It’s no secret that the U.S. Army has a language barrier to overcome in Iraq and Afghanistan. A decade of war has led an English-constrained military to seek all kinds of quick fixes, from translator gadgets to private contractors — something Defense Secretary Leon Panetta lamentedthis week. But more galling is the fact that the few soldiers who do speak Arabic, Pashto and Dari are still being wasted, even in the warzones where they’re needed the most. I know — because I was one of them.
The Army spends years and hundreds of thousands of dollars training each of its foreign-language speakers. At the same time, it uses costly contractors to work the same jobs for which its own linguists have trained.
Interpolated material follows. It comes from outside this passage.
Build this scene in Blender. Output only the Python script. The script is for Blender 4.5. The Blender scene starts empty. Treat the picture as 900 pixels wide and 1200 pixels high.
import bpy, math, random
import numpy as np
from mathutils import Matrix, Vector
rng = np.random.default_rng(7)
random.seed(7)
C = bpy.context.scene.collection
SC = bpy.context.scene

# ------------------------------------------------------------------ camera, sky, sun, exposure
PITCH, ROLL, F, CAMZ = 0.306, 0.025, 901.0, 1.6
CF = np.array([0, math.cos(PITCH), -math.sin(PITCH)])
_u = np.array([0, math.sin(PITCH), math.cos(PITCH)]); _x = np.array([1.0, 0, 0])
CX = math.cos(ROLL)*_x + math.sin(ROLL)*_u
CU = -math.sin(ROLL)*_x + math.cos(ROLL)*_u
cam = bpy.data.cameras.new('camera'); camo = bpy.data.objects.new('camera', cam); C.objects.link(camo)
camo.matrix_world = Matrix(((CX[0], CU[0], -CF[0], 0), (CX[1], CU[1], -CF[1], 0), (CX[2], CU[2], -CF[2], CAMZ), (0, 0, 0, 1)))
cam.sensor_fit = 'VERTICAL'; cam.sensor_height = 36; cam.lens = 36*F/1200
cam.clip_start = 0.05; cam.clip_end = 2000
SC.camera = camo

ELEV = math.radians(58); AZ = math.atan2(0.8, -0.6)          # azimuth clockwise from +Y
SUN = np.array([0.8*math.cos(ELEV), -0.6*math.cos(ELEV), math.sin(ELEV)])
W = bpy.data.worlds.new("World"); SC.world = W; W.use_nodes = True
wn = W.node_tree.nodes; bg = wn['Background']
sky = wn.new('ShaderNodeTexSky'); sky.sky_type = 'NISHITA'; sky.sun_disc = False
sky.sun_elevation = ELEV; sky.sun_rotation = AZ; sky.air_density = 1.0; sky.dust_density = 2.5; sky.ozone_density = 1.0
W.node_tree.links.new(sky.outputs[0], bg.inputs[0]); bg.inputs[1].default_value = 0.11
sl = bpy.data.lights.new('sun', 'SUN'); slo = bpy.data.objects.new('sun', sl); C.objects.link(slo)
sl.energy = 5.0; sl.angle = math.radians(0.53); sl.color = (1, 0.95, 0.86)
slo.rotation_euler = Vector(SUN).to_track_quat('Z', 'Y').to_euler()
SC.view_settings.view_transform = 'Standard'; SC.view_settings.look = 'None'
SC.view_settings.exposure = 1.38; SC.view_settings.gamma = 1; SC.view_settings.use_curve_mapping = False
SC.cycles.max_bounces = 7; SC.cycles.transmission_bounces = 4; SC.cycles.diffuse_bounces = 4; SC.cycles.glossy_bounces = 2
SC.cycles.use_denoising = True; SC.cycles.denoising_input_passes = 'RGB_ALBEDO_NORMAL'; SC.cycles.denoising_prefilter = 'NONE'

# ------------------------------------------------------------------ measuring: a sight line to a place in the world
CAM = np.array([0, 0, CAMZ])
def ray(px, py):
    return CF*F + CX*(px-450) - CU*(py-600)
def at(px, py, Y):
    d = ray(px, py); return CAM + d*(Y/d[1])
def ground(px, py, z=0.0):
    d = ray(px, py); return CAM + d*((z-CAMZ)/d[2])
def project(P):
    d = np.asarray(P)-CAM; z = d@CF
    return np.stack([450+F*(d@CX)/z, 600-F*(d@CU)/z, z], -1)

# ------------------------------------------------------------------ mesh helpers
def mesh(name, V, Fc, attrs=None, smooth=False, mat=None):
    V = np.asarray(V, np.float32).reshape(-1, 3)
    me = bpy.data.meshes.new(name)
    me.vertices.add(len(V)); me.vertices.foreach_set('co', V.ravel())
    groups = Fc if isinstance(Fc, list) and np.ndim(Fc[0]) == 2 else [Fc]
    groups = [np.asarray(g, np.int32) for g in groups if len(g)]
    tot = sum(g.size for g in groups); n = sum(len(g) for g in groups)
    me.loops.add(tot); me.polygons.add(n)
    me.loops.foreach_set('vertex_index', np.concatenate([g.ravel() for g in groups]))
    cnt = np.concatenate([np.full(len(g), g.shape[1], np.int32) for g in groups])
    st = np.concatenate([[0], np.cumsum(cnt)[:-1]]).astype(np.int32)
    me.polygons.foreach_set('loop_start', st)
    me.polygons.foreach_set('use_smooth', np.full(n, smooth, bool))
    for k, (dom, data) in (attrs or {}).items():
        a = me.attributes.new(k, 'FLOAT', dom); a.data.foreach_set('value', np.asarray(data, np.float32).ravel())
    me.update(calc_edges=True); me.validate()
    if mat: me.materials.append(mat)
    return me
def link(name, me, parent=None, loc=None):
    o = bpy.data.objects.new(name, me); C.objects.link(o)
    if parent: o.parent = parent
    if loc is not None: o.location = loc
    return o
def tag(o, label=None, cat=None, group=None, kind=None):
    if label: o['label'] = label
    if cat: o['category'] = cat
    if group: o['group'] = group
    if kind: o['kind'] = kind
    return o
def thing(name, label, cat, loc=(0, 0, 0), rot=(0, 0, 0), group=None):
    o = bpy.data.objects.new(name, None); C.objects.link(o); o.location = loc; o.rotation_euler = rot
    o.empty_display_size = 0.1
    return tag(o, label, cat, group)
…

In Iraq and Afghanistan, private-sector linguists are largely replacing their military counterparts rather than augmenting their numbers, an expensive redundancy.
In the fall of 2006, I enlisted in the Army as a cryptologic linguist, one of the soldiers who translate foreign communications. A year of college Arabic hadn’t been enough to persuade intelligence-agency recruiters of my James Bond potential. The military, spook agencies assured me during a string of polite job-fair letdowns, was the place to start getting real-world experience. So off I went to boot camp.
Over two years of training followed, both in Arabic and the specific intelligence duties I’d need to perform in-country. In March 2009, I stepped off of a Blackhawk at Forward Operating Base Delta, a large base near al-Kut in southeastern Iraq. I figured I’d be translating captured Arabic communications to alert combat troops of danger.
So imagine my surprise when my new team sergeant picked me up at the airfield and mentioned he was a Korean linguist. It… turned out that our five-man team had as many Korean speakers as Arabic ones — you know, for all the Korean spoken in the Iraqi desert. It was my first sign that the deployment wouldn’t be the one I trained for.